Publication year - 2016
Publication title -
water resources research
Language(s) - English
Resource type - Journals
SCImago Journal Rank - 1.863
H-Index - 217
eISSN - 1944-7973
pISSN - 0043-1397
DOI - 10.1002/2016wr018832
Subject(s) - tracer , environmental science , hyporheic zone , hydrology (agriculture) , streams , flow (mathematics) , scale (ratio) , volumetric flow rate , breakthrough curve , discharge , soil science , mechanics , chemistry , geology , geography , physics , drainage basin , computer science , environmental engineering , geotechnical engineering , surface water , computer network , organic chemistry , adsorption , nuclear physics , cartography
The models of stream reach hyporheic exchange that are typically used to interpret tracer data assume steady‐flow conditions and impose further assumptions about transport processes on the interpretation of the data.
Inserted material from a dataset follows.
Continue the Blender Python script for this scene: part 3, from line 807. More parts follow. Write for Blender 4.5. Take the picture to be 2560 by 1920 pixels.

Here we show how rank Storage Selection (rSAS) functions can be used to extract “process‐agnostic” information from tracer breakthrough curves about the time‐varying turnover of reach storage. A sequence of seven slug injections was introduced to a small stream at base flow over the course of a diel fluctuation in stream discharge, providing breakthrough curves at discharges ranging from 0.7 to 1.2 L/s. Shifted gamma distributions, each with three parameters varying stepwise in time, were used to model the rSAS function and calibrated to reproduce each breakthrough curve with Nash‐Sutcliffe efficiencies in excess of 0.99. Variations in the fitted parameters over time suggested that storage within the reach does not uniformly increase its turnover rate when discharge increases. Rather, changes in transit time are driven by both changes in the average rate of turnover (external variability) and changes in the relative rate that younger and older water contribute to discharge (internal variability). Specifically, at higher discharge, the turnover rate increased for the youngest part of the storage (corresponding to approximately 5 times the volume of the channel), while discharge from the older part of the storage remained steady, or declined slightly. The method is shown to be extensible as a new approach to modeling reach‐scale solute transport that accounts for the time‐varying, discharge‐dependent turnover of reach storage.